Many years ago I was a student in a summer school course at Regent College. The Professor was Philip Yancey, a popular writer in church circles. Yancey had written a book called “The Jesus I Never Knew” and the summer course was an in-depth look at the material from that book. At the time Yancey was writing a new book “What is So Amazing About Grace?”. This became a best seller, I think the top-selling of Yancey’s many books. It was influential in church circles as a corrective to legalistic, judgmental tendencies. For this reason, I remember an encounter during the class.
Yancey had finished up a great part of the lecture. The content was interesting, engaging and left students like myself thinking towards a helpful and hopeful view of who Jesus was for the outcast and weary. As Yancey’s comments drew to a kind of philosophical, spiritual crescendo, he posed a hypothetical question. It was a meaning of life question, a presence of God in the world question, an unanswerable question intended to provoke considerate silence.
We all moved into the silence that Yancey had set out. Except for one man. Almost no one had laptops at that time, they were a luxury item. This man had a laptop and he was the sit-right-near-the-front kind of guy. It might not be fair or true in remembering, but I have in my memory that he was wearing khakis and a golf shirt, the era-appropriate (for some to this day) attire for a pastor not at church. When Yancey put before us the deeply meaningful question, most people in the class responded with a thoughtful eye close and head bow, a demonstration that we were getting what he was asking with the question. This one man, though, this right-near-the-front” guy, shot up his hand. Yancey could not pretend to not see it. “Yes”, he said pointing to the man’s arm while including a question mark and a kind of warning drawl in the inflection of the word “Yes?” The man now stood up, unprompted, scooting his laptop to the side.
”I have been thinking about this question a lot,” he said. He then launched into a relatively lengthy and exceedingly confident three point outline of why there is suffering in the world or something like that. It was clear that this man was a pastor, a preacher, and he had preached on a topic relevant to Yancey’s question recently. I think that most of us in the lecture hall were aware of what was happening. We were all being treated to a summary of the man’s recent sermon. What happened next was astounding. Yancey, the person who was at that very time living in the context of writing a book called “What’s so Amazing about Grace?”, paused for a minute as the man apparently waited for some kind of affirmation or response. Then the response came and it was, at least in my hearing, filled with sarcasm and tinged with frustration,
“Gee (a lilting “gee”), are you a Pastor?”
It was amazing. The man sat back down silently and tried to completely disappear into his laptop. I thought to myself, “I don’t think he’s rushing out to buy the next Yancey book”.
Inspired by this encounter I named a Prayer Meeting Character that is present in many prayer meetings and often at the end of a church service.
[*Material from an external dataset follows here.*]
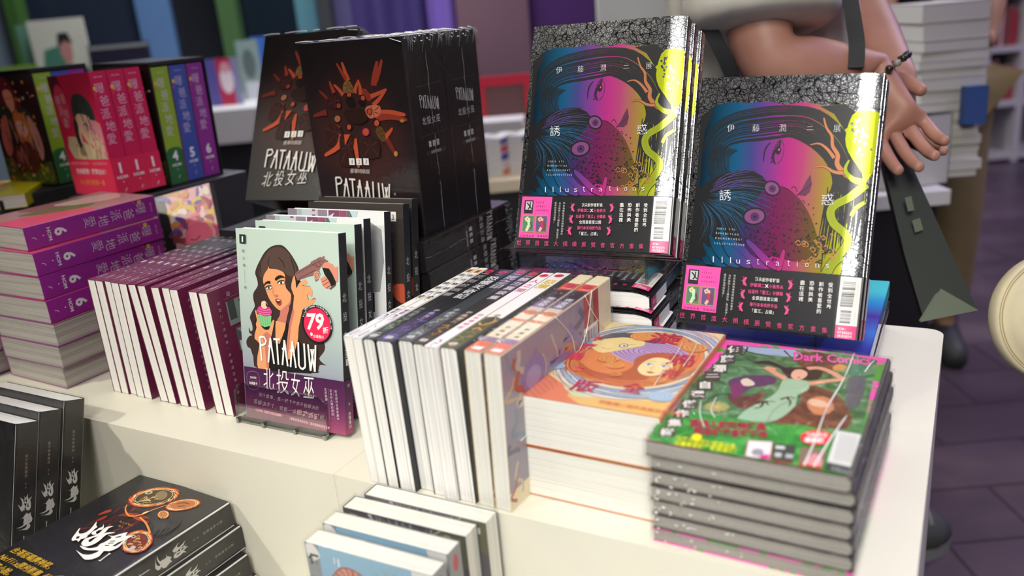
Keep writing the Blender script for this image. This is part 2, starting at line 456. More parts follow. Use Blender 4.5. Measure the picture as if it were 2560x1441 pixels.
def front_woman(a):
    a.tr = crop(H_P, 580, 550, .2082)
    P = a.poly; S = a.stroke
    P([(550, 258), (470, 280), (400, 340), (345, 430), (300, 520), (283, 590), (305, 660), (312, 740), (262, 820), (258, 900), (275, 980), (240, 1050), (213, 1120), (236, 1190), (245, 1262), (222, 1288), (198, 1242), (205, 1305), (240, 1335), (200, 1350), (166, 1411), (182, 1480), (215, 1500), (250, 1600), (330, 1765), (985, 1800), (1040, 1770), (1060, 1700), (1136, 1705), (1100, 1680), (1052, 1620), (1105, 1540), (1121, 1470), (1086, 1390), (990, 1290), (900, 1120), (850, 900), (820, 700), (802, 540), (750, 430), (690, 340), (620, 270)], HAIR, 3)
    P([(540, 285), (460, 310), (400, 390), (350, 480), (330, 600), (370, 640), (420, 560), (445, 500), (480, 530), (600, 560), (680, 620), (740, 640), (775, 600), (770, 520), (700, 380), (620, 300)], HAIR2, 3)
    for pts, w in (([(445, 500), (440, 440), (470, 380)], 1.1), ([(560, 400), (620, 470), (640, 560)], 1.2), ([(350, 470), (345, 560), (365, 640)], 1.0), ([(300, 1120), (270, 1200), (290, 1290)], 1.2), ([(1000, 1480), (1040, 1560), (1000, 1650)], 1.2), ([(700, 400), (745, 520), (750, 640)], 1.1)):
        S(pts, w, BLK, 4, taper=lambda t: math.sin(PI*min(1, t+.1)))
    P([(445, 498), (455, 533), (520, 540), (600, 565), (640, 610), (642, 700), (655, 770), (702, 825), (714, 870), (690, 945), (640, 1015), (587, 1036), (535, 1005), (480, 940), (440, 870), (415, 800), (390, 730), (377, 660), (400, 590), (436, 540)], SKIN, 2)
    P([(714, 870), (690, 945), (640, 1015), (587, 1036), (620, 1040), (690, 985), (712, 930)], SKIN2, 2)
    P([(585, 1036), (690, 945), (690, 1020), (665, 1110), (650, 1190), (540, 1165), (580, 1090)], SKIN2, 1)
    P([(530, 1160), (650, 1188), (640, 1260), (575, 1440), (525, 1430), (522, 1250)], SKIN, 1)
    P([(525, 1150), (518, 1440), (470, 1420), (380, 1560), (360, 1770), (960, 1805), (900, 1560), (800, 1380), (660, 1180), (640, 1280), (575, 1445), (524, 1440)], BLK, 0)
    # raised forearm and open hand
    P([(718, 720), (735, 650), (755, 615), (768, 690), (775, 765), (800, 725), (830, 690), (880, 665), (905, 690), (912, 715), (850, 735), (935, 745), (967, 795), (970, 840), (955, 880), (925, 850), (905, 845), (922, 908), (960, 900), (985, 878), (1010, 890), (992, 930), (960, 972), (880, 1000), (850, 1030), (835, 1100), (805, 1240), (795, 1400), (750, 1560), (705, 1625), (655, 1642), (638, 1580), (665, 1400), (690, 1200), (737, 1000), (750, 860), (716, 770)], SKIN, 1)
    P([(737, 1000), (690, 1200), (665, 1400), (638, 1580), (655, 1642), (690, 1500), (710, 1250), (755, 1050)], SKIN2, 1)
    P([(758, 640), (772, 690), (775, 765), (800, 725), (832, 688), (800, 672), (775, 655)], BLK)
    for pts in ([(850, 735), (890, 745), (935, 745)], [(905, 845), (915, 880), (922, 908)], [(800, 725), (780, 765)], [(960, 905), (1000, 890)]): S(pts, .5, HAIR)
    # pistol and the hand that holds it
    GUN = M('#8d615d', .42); GUN2 = M('#6f4b4a', .42)
    P([(1060, 660), (1110, 630), (1145, 660), (1170, 692), (1182, 735), (1170, 775), (1130, 777), (1088, 745), (1078, 712)], SKIN3, 1)
    P([(1080, 525), (1150, 530), (1200, 600), (1246, 690), (1240, 742), (1190, 752), (1165, 690), (1110, 610)], BLK, 1)
    P([(762, 600), (790, 570), (945, 480), (950, 460), (1060, 402), (1082, 415), (1090, 393), (1108, 398), (1105, 425), (1152, 452), (1135, 480), (1062, 520), (1045, 560), (1060, 600), (1050, 640), (1035, 675), (1005, 692), (980, 620), (930, 630), (820, 668), (786, 682)], GUN)
    P([(1182, 792), (1170, 775), (1225, 730), (1240, 742)], GUN2)
    a.k += 1
    for pts in ([(775, 600), (1060, 450), (1135, 480)], [(945, 480), (1000, 510), (1062, 520)], [(800, 660), (1000, 560)], [(760, 610), (790, 680)], [(990, 470), (1030, 530)], [(1030, 430), (1065, 500)]): S(pts, .45, HAIR, k=a.k)
    S([(990, 600), (1010, 582), (1040, 585), (1052, 615), (1035, 655), (1008, 660), (990, 630)], 1.3, M('#caa48f', .42), 2, closed=True)
    P([(1000, 610), (1018, 595), (1038, 602), (1036, 640), (1012, 645)], SKIN3, 1)
    P([(1072, 530), (1092, 495), (1110, 470), (1145, 465), (1205, 492), (1226, 530), (1264, 518), (1266, 692), (1246, 700), (1200, 600), (1160, 540), (1120, 535)], SKIN3, 1)
    for pts in ([(1085, 700), (1140, 665)], [(1098, 735), (1165, 695)], [(1130, 772), (1178, 740)], [(1160, 540), (1210, 620)]): S(pts, .45, HAIR)
    # small cake in the other hand
    P([(283, 1040), (300, 1036), (318, 1120), (352, 1170), (350, 1210), (392, 1262), (450, 1262), (482, 1170), (516, 1150), (500, 1250), (482, 1340), (440, 1480), (445, 1765), (318, 1765), (305, 1600), (335, 1440), (275, 1380), (282, 1300), (300, 1240), (290, 1195), (305, 1150)], SKIN, 2)
    P([(440, 1480), (445, 1765), (420, 1765), (400, 1500), (370, 1340), (420, 1290), (482, 1340)], SKIN2, 1)
    P([(380, 1225), (400, 1265), (440, 1268), (470, 1220)], BLK)
    CUP = M('#86c98a', .42)
    P([(308, 1075), (400, 1100), (482, 1095), (472, 1220), (400, 1235), (350, 1212)], CUP)
    a.k += 1
    for i in range(5): S([(335+i*32, 1092+i*4), (362+i*25, 1215+i*3)], .8, M('#5fa86c', .42), k=a.k)
    P([(300, 1040), (330, 985), (380, 980), (440, 985), (478, 1020), (488, 1070), (450, 1100), (400, 1105), (340, 1080), (308, 1060)], M('#cf3a7d', .42), 3)
    a.k += 1
    for pts in ([(315, 1030), (390, 1060), (480, 1050)], [(335, 1005), (400, 1035), (470, 1020)], [(330, 1065), (400, 1085), (470, 1080)]): S(pts, .8, M('#e985b5', .42), 3, k=a.k)
    P([(360, 975), (365, 930), (400, 918), (432, 950), (435, 990), (405, 1015), (370, 1000)], M('#efc9a6', .42), 3)
    P([(415, 935), (435, 965), (436, 992), (418, 975)], BLK, 2)
    # features
    EYE = M('#e9e4dc', .42)
    S([(530, 668), (560, 640), (600, 628), (640, 640)], 3.0, BLK, 4, taper=lambda t: .35+.65*math.sin(PI*min(1, t*.8+.2)))
    S([(393, 735), (420, 702), (450, 695), (468, 700)], 3.2, BLK, 4, taper=lambda t: .3+.7*t)
    for cx, cy, r in ((600, 700, 1), (452, 758, .9)):
        P([(cx-45*r, cy+5), (cx-15*r, cy-22*r), (cx+35*r, cy-25*r), (cx+42*r, cy+5), (cx+10*r, cy+22*r), (cx-22*r, cy+20*r)], SKIN2, 2)
        P([(cx-40*r, cy+6), (cx-10*r, cy-16*r), (cx+34*r, cy-14*r), (cx+36*r, cy+8), (cx+5*r, cy+20*r), (cx-22*r, cy+17*r)], EYE, 2)
        a.ell(cx+2, cy+3, 14*r, 17*r, M('#41584f', .42), px=True); a.ell(cx+2, cy+3, 7*r, 9*r, BLK, px=True)
        S([(cx-44*r, cy+8), (cx-12*r, cy-19*r), (cx+38*r, cy-20*r)], 1.3, BLK, 3)
    S([(508, 770), (500, 820), (512, 848)], .5, SKIN2, 3); P([(510, 850), (540, 840), (560, 850), (545, 864), (522, 862)], SKIN2, 2)
    P([(530, 905), (550, 890), (580, 895), (600, 915), (598, 955), (580, 972), (555, 960)], M('#a8453f', .42), 2)
    P([(543, 912), (575, 905), (590, 925), (585, 948), (562, 945)], M('#5a2426', .42), 2); P([(548, 908), (578, 903), (590, 918), (560, 920)], EYE, 1)
    # number, author column, title
    a.poly([(108, 125), (182, 130), (182, 236), (110, 230)], M('#25352f', .4))
    qtext(a, '1', 130, 150, 160, 216, WHITE, .02)
    for i, ch in enumerate('簡士頡'): qtext(a, ch, 138+i*5, 302+i*85, 164+i*5, 336+i*85, M('#49554f', .4))
    S([(163, 540), (170, 700)], .25, M('#6e7a73', .4)); qtext(a, '著', 160, 735, 182, 768, M('#49554f', .4))
    title_strokes(a, WHITE, 2.3, 96, 1201)
    for ch, b in zip('北投女巫', BOXES): qtext(a, ch, b[0]+96, b[1]+1201, b[2]+96, b[3]+1201, WHITE, -.008, sh=b[4])
BOXES = ((288, 520, 412, 800, 20), (448, 545, 600, 850, 20), (625, 585, 735, 885, 16), (775, 615, 905, 920, 12))
BAND1 = grad_mat('plum_band', [(0, '#9a4468'), (.25, '#7d3a60'), (.55, '#5d2b55'), (1, '#4a2448')], 2, .058, .3)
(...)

This is the “Gee, Are You a Pastor?” character.
The prayers of this character are often a restatement of something that the person has said previously. When I was a teenager, a pastor that I heard preach regularly restated all of the points of his sermon in the post-sermon prayer, “Dear God, we know that we should (point one), prepare our hearts, that we should, (point two), practice prayerfulness, and that we should (point three), position ourselves for witness”. It would be something like that, often points were punctuated with the same first letter (usually the letter “p”). I would think, “Why are you telling God what you just preached?” It sounds like you are preaching a sermon to God. Either that or this prayer is directed not at God, but at the congregation.”
Thanks to Philip Yancey I would (with a smile and with regard for the pastor, not disdain) say in my mind, “Gee. Are you a Pastor?”.
A few weeks ago I wrote about another Prayer Meeting Character, the “Justander”. You can read about it here.
I would love to hear more about your Prayer Meeting Characters.
The “character” with the laptop came to preach. Perhaps this is reminder for us all.
Why do we come to “prayer”...or even a college class?
I did not grow up with public prayer or public prayer meetings.
Though I still might attend them I find them uncomfortable and often offensive which Is why
I would not ask for prayer for myself during these times. On occasion I have heard another’s private life shared in the name of “prayer”.
When we meet for Studies, I hope you won’t have to ask us “Gee, Are you a Pastor?”